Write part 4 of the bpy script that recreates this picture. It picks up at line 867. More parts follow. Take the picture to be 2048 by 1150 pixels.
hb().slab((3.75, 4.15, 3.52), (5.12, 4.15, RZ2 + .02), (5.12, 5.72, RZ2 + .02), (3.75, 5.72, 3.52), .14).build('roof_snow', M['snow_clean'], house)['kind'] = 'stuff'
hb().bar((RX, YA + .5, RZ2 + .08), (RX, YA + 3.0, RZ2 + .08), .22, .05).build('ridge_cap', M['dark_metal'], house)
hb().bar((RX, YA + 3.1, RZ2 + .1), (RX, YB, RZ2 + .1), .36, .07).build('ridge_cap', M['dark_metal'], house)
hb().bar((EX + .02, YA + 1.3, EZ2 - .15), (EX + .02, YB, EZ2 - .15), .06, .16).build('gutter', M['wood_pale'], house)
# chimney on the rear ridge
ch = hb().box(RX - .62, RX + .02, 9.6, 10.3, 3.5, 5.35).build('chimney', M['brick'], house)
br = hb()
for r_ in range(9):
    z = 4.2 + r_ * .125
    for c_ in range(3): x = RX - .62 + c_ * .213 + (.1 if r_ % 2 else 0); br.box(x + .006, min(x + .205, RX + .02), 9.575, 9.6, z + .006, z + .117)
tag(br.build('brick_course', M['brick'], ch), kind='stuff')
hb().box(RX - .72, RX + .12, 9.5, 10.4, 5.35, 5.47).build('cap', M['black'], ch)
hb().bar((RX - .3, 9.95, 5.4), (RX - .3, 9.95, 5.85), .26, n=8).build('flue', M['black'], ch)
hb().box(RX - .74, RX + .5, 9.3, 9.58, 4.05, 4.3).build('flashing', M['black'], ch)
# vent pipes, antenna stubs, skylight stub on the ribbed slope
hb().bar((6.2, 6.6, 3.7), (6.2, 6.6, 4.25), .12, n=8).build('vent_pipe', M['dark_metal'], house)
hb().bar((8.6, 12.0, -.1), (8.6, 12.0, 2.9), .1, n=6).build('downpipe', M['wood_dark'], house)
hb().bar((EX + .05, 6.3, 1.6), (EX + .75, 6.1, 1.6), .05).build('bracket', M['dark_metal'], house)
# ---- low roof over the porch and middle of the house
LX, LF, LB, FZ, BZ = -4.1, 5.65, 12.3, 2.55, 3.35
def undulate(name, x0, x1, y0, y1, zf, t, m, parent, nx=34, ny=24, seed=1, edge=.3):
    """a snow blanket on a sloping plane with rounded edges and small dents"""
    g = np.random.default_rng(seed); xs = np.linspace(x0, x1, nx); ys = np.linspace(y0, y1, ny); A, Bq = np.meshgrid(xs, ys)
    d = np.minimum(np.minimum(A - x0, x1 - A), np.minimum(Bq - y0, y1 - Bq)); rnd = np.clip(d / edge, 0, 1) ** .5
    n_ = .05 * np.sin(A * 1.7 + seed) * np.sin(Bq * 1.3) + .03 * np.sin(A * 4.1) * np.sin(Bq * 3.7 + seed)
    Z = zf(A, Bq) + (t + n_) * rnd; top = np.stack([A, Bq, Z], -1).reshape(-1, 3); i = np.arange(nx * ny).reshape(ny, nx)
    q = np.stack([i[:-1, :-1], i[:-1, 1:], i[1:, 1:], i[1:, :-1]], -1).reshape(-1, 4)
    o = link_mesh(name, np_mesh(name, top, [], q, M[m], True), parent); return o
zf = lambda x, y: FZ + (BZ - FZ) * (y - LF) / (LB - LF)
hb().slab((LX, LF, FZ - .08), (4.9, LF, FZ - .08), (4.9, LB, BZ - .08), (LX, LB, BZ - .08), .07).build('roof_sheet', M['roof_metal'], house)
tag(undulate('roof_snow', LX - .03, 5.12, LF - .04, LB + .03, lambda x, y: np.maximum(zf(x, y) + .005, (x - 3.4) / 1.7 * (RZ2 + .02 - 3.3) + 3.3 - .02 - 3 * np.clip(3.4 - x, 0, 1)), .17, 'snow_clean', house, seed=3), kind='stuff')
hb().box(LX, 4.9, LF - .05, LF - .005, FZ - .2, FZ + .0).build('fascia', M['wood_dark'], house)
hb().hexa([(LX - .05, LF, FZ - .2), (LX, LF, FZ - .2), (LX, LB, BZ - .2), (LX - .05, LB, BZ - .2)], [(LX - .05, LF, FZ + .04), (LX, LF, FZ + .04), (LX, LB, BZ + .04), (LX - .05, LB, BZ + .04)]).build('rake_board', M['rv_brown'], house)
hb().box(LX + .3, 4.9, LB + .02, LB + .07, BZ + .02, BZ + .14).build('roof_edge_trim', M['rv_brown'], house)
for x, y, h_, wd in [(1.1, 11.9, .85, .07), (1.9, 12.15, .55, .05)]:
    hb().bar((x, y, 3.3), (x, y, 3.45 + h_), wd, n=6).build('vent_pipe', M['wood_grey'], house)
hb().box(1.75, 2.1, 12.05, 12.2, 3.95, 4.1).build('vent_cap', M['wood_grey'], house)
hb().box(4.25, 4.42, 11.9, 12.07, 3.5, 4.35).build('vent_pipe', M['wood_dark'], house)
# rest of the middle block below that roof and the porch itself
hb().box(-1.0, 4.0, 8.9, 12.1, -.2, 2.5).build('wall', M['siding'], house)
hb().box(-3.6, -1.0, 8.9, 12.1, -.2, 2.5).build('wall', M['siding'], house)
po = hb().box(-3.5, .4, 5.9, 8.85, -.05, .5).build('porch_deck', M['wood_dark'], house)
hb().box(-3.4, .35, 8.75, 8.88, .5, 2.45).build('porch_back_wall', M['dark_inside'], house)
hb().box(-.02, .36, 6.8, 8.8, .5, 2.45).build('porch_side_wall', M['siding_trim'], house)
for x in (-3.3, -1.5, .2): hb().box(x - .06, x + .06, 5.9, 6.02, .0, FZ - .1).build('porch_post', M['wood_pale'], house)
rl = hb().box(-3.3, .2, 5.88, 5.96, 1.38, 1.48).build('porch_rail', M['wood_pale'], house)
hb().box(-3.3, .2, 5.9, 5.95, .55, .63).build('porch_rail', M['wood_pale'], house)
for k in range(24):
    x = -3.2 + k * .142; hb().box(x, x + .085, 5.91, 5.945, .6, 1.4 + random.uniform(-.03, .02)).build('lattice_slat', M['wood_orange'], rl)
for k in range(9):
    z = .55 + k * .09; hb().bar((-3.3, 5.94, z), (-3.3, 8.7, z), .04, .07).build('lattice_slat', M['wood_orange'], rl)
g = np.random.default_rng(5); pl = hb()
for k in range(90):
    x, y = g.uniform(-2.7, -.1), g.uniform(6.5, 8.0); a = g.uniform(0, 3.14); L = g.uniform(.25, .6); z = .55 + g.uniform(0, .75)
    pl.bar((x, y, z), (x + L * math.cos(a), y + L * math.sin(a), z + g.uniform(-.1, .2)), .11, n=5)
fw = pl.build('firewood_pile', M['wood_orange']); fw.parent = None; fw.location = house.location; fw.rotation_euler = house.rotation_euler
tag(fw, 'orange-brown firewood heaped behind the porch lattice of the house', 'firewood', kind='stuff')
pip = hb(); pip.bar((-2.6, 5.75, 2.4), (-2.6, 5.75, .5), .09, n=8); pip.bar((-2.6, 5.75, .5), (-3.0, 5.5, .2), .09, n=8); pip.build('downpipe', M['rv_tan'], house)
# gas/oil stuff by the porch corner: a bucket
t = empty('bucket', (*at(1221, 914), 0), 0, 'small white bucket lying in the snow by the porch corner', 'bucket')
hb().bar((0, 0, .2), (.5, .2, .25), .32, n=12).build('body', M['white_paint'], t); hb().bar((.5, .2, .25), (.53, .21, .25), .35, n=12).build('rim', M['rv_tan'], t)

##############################

◆ **Work required**: Transcribe the whole listing with nothing added or left out.

◆ **Answer to this task**:
Write part 4 of the bpy script that recreates this picture. It picks up at line 867. More parts follow. Take the picture to be 2048 by 1150 pixels.
hb().slab((3.75, 4.15, 3.52), (5.12, 4.15, RZ2 + .02), (5.12, 5.72, RZ2 + .02), (3.75, 5.72, 3.52), .14).build('roof_snow', M['snow_clean'], house)['kind'] = 'stuff'
hb().bar((RX, YA + .5, RZ2 + .08), (RX, YA + 3.0, RZ2 + .08), .22, .05).build('ridge_cap', M['dark_metal'], house)
hb().bar((RX, YA + 3.1, RZ2 + .1), (RX, YB, RZ2 + .1), .36, .07).build('ridge_cap', M['dark_metal'], house)
hb().bar((EX + .02, YA + 1.3, EZ2 - .15), (EX + .02, YB, EZ2 - .15), .06, .16).build('gutter', M['wood_pale'], house)
# chimney on the rear ridge
ch = hb().box(RX - .62, RX + .02, 9.6, 10.3, 3.5, 5.35).build('chimney', M['brick'], house)
br = hb()
for r_ in range(9):
    z = 4.2 + r_ * .125
    for c_ in range(3): x = RX - .62 + c_ * .213 + (.1 if r_ % 2 else 0); br.box(x + .006, min(x + .205, RX + .02), 9.575, 9.6, z + .006, z + .117)
tag(br.build('brick_course', M['brick'], ch), kind='stuff')
hb().box(RX - .72, RX + .12, 9.5, 10.4, 5.35, 5.47).build('cap', M['black'], ch)
hb().bar((RX - .3, 9.95, 5.4), (RX - .3, 9.95, 5.85), .26, n=8).build('flue', M['black'], ch)
hb().box(RX - .74, RX + .5, 9.3, 9.58, 4.05, 4.3).build('flashing', M['black'], ch)
# vent pipes, antenna stubs, skylight stub on the ribbed slope
hb().bar((6.2, 6.6, 3.7), (6.2, 6.6, 4.25), .12, n=8).build('vent_pipe', M['dark_metal'], house)
hb().bar((8.6, 12.0, -.1), (8.6, 12.0, 2.9), .1, n=6).build('downpipe', M['wood_dark'], house)
hb().bar((EX + .05, 6.3, 1.6), (EX + .75, 6.1, 1.6), .05).build('bracket', M['dark_metal'], house)
# ---- low roof over the porch and middle of the house
LX, LF, LB, FZ, BZ = -4.1, 5.65, 12.3, 2.55, 3.35
def undulate(name, x0, x1, y0, y1, zf, t, m, parent, nx=34, ny=24, seed=1, edge=.3):
    """a snow blanket on a sloping plane with rounded edges and small dents"""
    g = np.random.default_rng(seed); xs = np.linspace(x0, x1, nx); ys = np.linspace(y0, y1, ny); A, Bq = np.meshgrid(xs, ys)
    d = np.minimum(np.minimum(A - x0, x1 - A), np.minimum(Bq - y0, y1 - Bq)); rnd = np.clip(d / edge, 0, 1) ** .5
    n_ = .05 * np.sin(A * 1.7 + seed) * np.sin(Bq * 1.3) + .03 * np.sin(A * 4.1) * np.sin(Bq * 3.7 + seed)
    Z = zf(A, Bq) + (t + n_) * rnd; top = np.stack([A, Bq, Z], -1).reshape(-1, 3); i = np.arange(nx * ny).reshape(ny, nx)
    q = np.stack([i[:-1, :-1], i[:-1, 1:], i[1:, 1:], i[1:, :-1]], -1).reshape(-1, 4)
    o = link_mesh(name, np_mesh(name, top, [], q, M[m], True), parent); return o
zf = lambda x, y: FZ + (BZ - FZ) * (y - LF) / (LB - LF)
hb().slab((LX, LF, FZ - .08), (4.9, LF, FZ - .08), (4.9, LB, BZ - .08), (LX, LB, BZ - .08), .07).build('roof_sheet', M['roof_metal'], house)
tag(undulate('roof_snow', LX - .03, 5.12, LF - .04, LB + .03, lambda x, y: np.maximum(zf(x, y) + .005, (x - 3.4) / 1.7 * (RZ2 + .02 - 3.3) + 3.3 - .02 - 3 * np.clip(3.4 - x, 0, 1)), .17, 'snow_clean', house, seed=3), kind='stuff')
hb().box(LX, 4.9, LF - .05, LF - .005, FZ - .2, FZ + .0).build('fascia', M['wood_dark'], house)
hb().hexa([(LX - .05, LF, FZ - .2), (LX, LF, FZ - .2), (LX, LB, BZ - .2), (LX - .05, LB, BZ - .2)], [(LX - .05, LF, FZ + .04), (LX, LF, FZ + .04), (LX, LB, BZ + .04), (LX - .05, LB, BZ + .04)]).build('rake_board', M['rv_brown'], house)
hb().box(LX + .3, 4.9, LB + .02, LB + .07, BZ + .02, BZ + .14).build('roof_edge_trim', M['rv_brown'], house)
for x, y, h_, wd in [(1.1, 11.9, .85, .07), (1.9, 12.15, .55, .05)]:
    hb().bar((x, y, 3.3), (x, y, 3.45 + h_), wd, n=6).build('vent_pipe', M['wood_grey'], house)
hb().box(1.75, 2.1, 12.05, 12.2, 3.95, 4.1).build('vent_cap', M['wood_grey'], house)
hb().box(4.25, 4.42, 11.9, 12.07, 3.5, 4.35).build('vent_pipe', M['wood_dark'], house)
# rest of the middle block below that roof and the porch itself
hb().box(-1.0, 4.0, 8.9, 12.1, -.2, 2.5).build('wall', M['siding'], house)
hb().box(-3.6, -1.0, 8.9, 12.1, -.2, 2.5).build('wall', M['siding'], house)
po = hb().box(-3.5, .4, 5.9, 8.85, -.05, .5).build('porch_deck', M['wood_dark'], house)
hb().box(-3.4, .35, 8.75, 8.88, .5, 2.45).build('porch_back_wall', M['dark_inside'], house)
hb().box(-.02, .36, 6.8, 8.8, .5, 2.45).build('porch_side_wall', M['siding_trim'], house)
for x in (-3.3, -1.5, .2): hb().box(x - .06, x + .06, 5.9, 6.02, .0, FZ - .1).build('porch_post', M['wood_pale'], house)
rl = hb().box(-3.3, .2, 5.88, 5.96, 1.38, 1.48).build('porch_rail', M['wood_pale'], house)
hb().box(-3.3, .2, 5.9, 5.95, .55, .63).build('porch_rail', M['wood_pale'], house)
for k in range(24):
    x = -3.2 + k * .142; hb().box(x, x + .085, 5.91, 5.945, .6, 1.4 + random.uniform(-.03, .02)).build('lattice_slat', M['wood_orange'], rl)
for k in range(9):
    z = .55 + k * .09; hb().bar((-3.3, 5.94, z), (-3.3, 8.7, z), .04, .07).build('lattice_slat', M['wood_orange'], rl)
g = np.random.default_rng(5); pl = hb()
for k in range(90):
    x, y = g.uniform(-2.7, -.1), g.uniform(6.5, 8.0); a = g.uniform(0, 3.14); L = g.uniform(.25, .6); z = .55 + g.uniform(0, .75)
    pl.bar((x, y, z), (x + L * math.cos(a), y + L * math.sin(a), z + g.uniform(-.1, .2)), .11, n=5)
fw = pl.build('firewood_pile', M['wood_orange']); fw.parent = None; fw.location = house.location; fw.rotation_euler = house.rotation_euler
tag(fw, 'orange-brown firewood heaped behind the porch lattice of the house', 'firewood', kind='stuff')
pip = hb(); pip.bar((-2.6, 5.75, 2.4), (-2.6, 5.75, .5), .09, n=8); pip.bar((-2.6, 5.75, .5), (-3.0, 5.5, .2), .09, n=8); pip.build('downpipe', M['rv_tan'], house)
# gas/oil stuff by the porch corner: a bucket
t = empty('bucket', (*at(1221, 914), 0), 0, 'small white bucket lying in the snow by the porch corner', 'bucket')
hb().bar((0, 0, .2), (.5, .2, .25), .32, n=12).build('body', M['white_paint'], t); hb().bar((.5, .2, .25), (.53, .21, .25), .35, n=12).build('rim', M['rv_tan'], t)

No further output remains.